SHORT TASK ▸
Give back all the data exactly, line by line.

PROVIDED MATERIAL ▸
------------------------------------------------

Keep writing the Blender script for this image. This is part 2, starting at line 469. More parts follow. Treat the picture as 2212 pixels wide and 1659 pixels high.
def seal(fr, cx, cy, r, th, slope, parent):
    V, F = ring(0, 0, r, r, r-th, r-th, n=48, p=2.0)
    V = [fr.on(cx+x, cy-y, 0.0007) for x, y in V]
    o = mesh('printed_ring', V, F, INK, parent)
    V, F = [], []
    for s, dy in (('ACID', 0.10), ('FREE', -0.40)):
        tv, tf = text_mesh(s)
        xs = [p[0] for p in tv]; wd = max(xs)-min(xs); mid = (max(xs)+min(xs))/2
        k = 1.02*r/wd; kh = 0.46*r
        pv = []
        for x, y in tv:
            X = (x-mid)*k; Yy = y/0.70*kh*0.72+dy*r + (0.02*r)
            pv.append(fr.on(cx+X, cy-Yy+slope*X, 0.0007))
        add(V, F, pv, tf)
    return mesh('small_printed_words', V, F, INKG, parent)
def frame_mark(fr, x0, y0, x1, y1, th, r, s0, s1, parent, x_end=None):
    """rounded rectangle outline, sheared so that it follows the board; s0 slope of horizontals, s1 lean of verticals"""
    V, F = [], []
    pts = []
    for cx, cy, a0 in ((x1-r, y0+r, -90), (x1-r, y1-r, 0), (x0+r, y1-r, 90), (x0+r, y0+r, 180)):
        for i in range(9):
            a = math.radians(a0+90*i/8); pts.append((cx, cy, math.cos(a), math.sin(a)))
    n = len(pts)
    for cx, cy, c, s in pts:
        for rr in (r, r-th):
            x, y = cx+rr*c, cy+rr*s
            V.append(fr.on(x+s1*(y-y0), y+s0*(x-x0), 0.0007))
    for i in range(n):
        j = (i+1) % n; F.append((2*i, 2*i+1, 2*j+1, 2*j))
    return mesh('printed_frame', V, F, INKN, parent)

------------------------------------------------

WORKED SOLUTION ▸
Keep writing the Blender script for this image. This is part 2, starting at line 469. More parts follow. Treat the picture as 2212 pixels wide and 1659 pixels high.
def seal(fr, cx, cy, r, th, slope, parent):
    V, F = ring(0, 0, r, r, r-th, r-th, n=48, p=2.0)
    V = [fr.on(cx+x, cy-y, 0.0007) for x, y in V]
    o = mesh('printed_ring', V, F, INK, parent)
    V, F = [], []
    for s, dy in (('ACID', 0.10), ('FREE', -0.40)):
        tv, tf = text_mesh(s)
        xs = [p[0] for p in tv]; wd = max(xs)-min(xs); mid = (max(xs)+min(xs))/2
        k = 1.02*r/wd; kh = 0.46*r
        pv = []
        for x, y in tv:
            X = (x-mid)*k; Yy = y/0.70*kh*0.72+dy*r + (0.02*r)
            pv.append(fr.on(cx+X, cy-Yy+slope*X, 0.0007))
        add(V, F, pv, tf)
    return mesh('small_printed_words', V, F, INKG, parent)
def frame_mark(fr, x0, y0, x1, y1, th, r, s0, s1, parent, x_end=None):
    """rounded rectangle outline, sheared so that it follows the board; s0 slope of horizontals, s1 lean of verticals"""
    V, F = [], []
    pts = []
    for cx, cy, a0 in ((x1-r, y0+r, -90), (x1-r, y1-r, 0), (x0+r, y1-r, 90), (x0+r, y0+r, 180)):
        for i in range(9):
            a = math.radians(a0+90*i/8); pts.append((cx, cy, math.cos(a), math.sin(a)))
    n = len(pts)
    for cx, cy, c, s in pts:
        for rr in (r, r-th):
            x, y = cx+rr*c, cy+rr*s
            V.append(fr.on(x+s1*(y-y0), y+s0*(x-x0), 0.0007))
    for i in range(n):
        j = (i+1) % n; F.append((2*i, 2*i+1, 2*j+1, 2*j))
    return mesh('printed_frame', V, F, INKN, parent)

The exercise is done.